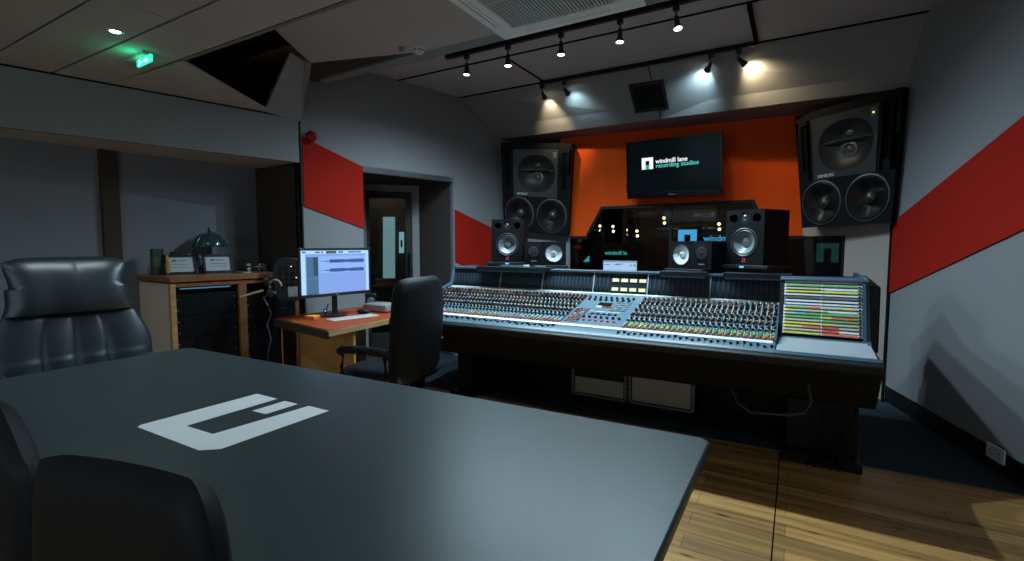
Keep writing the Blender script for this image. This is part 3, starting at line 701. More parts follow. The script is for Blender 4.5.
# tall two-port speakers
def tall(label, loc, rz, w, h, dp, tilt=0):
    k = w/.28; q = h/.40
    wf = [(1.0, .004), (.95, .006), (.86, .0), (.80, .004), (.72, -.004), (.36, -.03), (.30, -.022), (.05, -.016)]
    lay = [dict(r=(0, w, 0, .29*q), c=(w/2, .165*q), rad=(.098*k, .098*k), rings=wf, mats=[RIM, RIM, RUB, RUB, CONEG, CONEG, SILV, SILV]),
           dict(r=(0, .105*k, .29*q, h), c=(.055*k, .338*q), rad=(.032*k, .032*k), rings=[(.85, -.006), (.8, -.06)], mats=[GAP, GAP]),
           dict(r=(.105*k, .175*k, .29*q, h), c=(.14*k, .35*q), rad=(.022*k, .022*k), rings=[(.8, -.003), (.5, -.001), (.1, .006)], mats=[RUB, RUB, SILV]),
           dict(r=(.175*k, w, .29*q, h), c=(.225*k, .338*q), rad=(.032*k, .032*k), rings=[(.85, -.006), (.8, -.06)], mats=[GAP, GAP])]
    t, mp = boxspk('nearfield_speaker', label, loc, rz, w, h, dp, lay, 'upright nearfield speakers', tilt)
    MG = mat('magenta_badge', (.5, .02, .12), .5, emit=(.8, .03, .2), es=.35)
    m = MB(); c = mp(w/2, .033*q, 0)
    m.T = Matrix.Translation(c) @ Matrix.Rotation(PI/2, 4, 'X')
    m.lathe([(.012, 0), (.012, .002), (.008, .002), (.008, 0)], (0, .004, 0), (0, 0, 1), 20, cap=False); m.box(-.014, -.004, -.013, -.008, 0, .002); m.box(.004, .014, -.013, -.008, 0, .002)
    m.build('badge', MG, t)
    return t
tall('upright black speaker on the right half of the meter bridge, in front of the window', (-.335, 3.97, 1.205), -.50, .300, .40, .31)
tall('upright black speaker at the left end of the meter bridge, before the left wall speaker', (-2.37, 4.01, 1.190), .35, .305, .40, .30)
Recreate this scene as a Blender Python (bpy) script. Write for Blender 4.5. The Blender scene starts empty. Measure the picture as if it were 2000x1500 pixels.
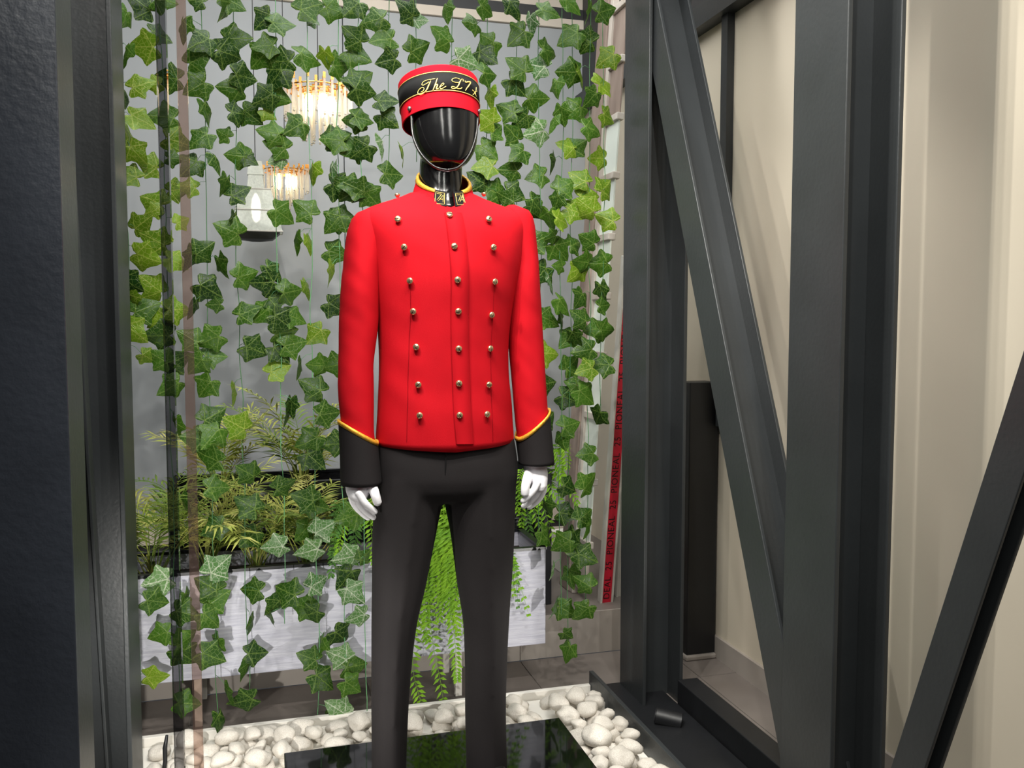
──────────────────────────────
Scan the records for the string "this". Copy each line in which it appears.

**Exercise answer:**
Keep writing the Blender script for this image. This is part 3, starting at line 701. More parts follow. The script is for Blender 4.5.
Recreate this scene as a Blender Python (bpy) script. Write for Blender 4.5. The Blender scene starts empty. Measure the picture as if it were 2000x1500 pixels.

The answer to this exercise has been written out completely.